EDITORIAL - Cop-out
To accompany a news report yesterday, the ANC repeatedly replayed its video footage of Davao City Vice Mayor Sara Duterte beating up sheriff Abe Andres while he was restrained by her bodyguards. When Andres managed to break free and walk away, he was dragged back by the bodyguards, and Duterte pulled the sheriff’s hair as he bowed his head.
That was no boxing match; it was a public official and her bodyguards ganging up on a defenseless agent of the judiciary and beating him up for enforcing a court order that a judge refused to withdraw. What got the vice mayor’s goat? Andres had an attitude problem: he obeyed the order of the judge rather than the mayor in evicting squatters.
An attitude problem is not a crime. What constitutes a crime is inflicting physical injury, except under certain circumstances such as self-defense. In this case, it was Andres who was in need of self-defense, but was clearly unable to fight back. Unless he leaves the city of the Dutertes, he is unlikely to have the nerve to fight back in any way. This is why the Department of the Interior and Local Government should not expect a formal complaint from Andres, unless it is willing to give him protection from the mayor and her bodyguards.
Invoking the absence of a complaint, Interior Secretary Jesse Robredo said disciplinary sanctions could not be imposed by the DILG on Duterte. Robredo initially tried to wash his hands of the mess, saying the national organization of sheriffs had already filed a complaint against Duterte with the Office of the Ombudsman. But this is a cop-out, and reinforces perceptions that the Aquino administration is no different from previous ones in coddling wrongdoing if it involves political allies.

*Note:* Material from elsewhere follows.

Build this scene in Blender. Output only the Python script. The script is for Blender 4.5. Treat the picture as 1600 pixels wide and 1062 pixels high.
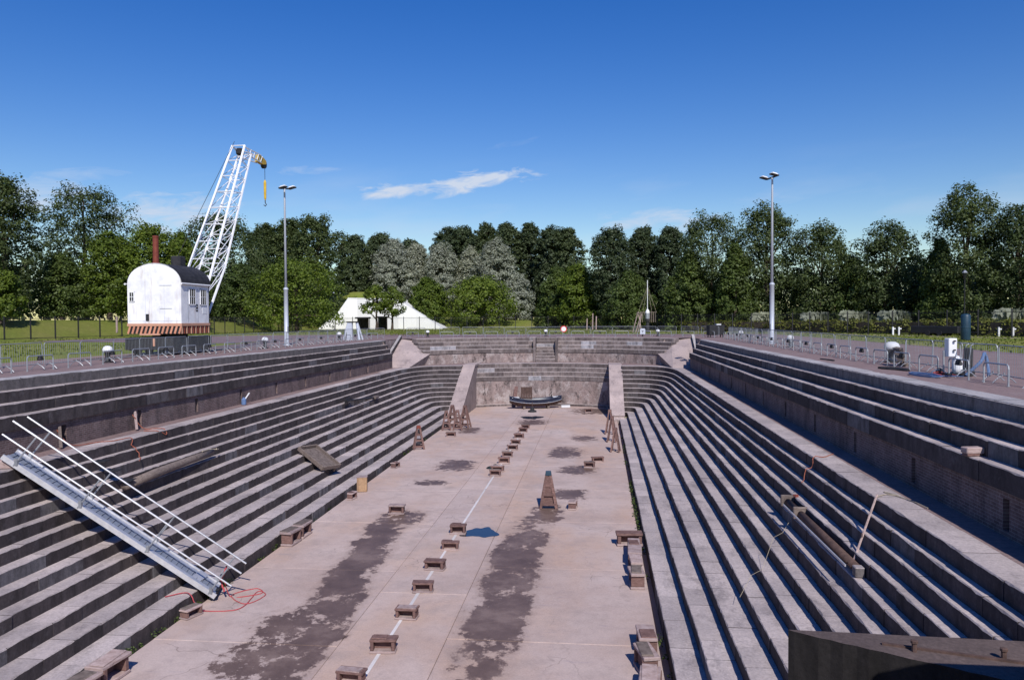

The people of Davao City can always re-elect their beloved mayor and her doting father. This shouldn’t stop the DILG from doing its duty of imposing discipline on local government executives. If it fails in its duty and looks the other way in the face of abuse of power, public officials who get away with treating people like punching bags are likely to do it again. And they will inspire their kindred spirits, who are occupying positions of power, to do the same. These are the seeds of impunity and the government of daang matuwid should not be sowing them.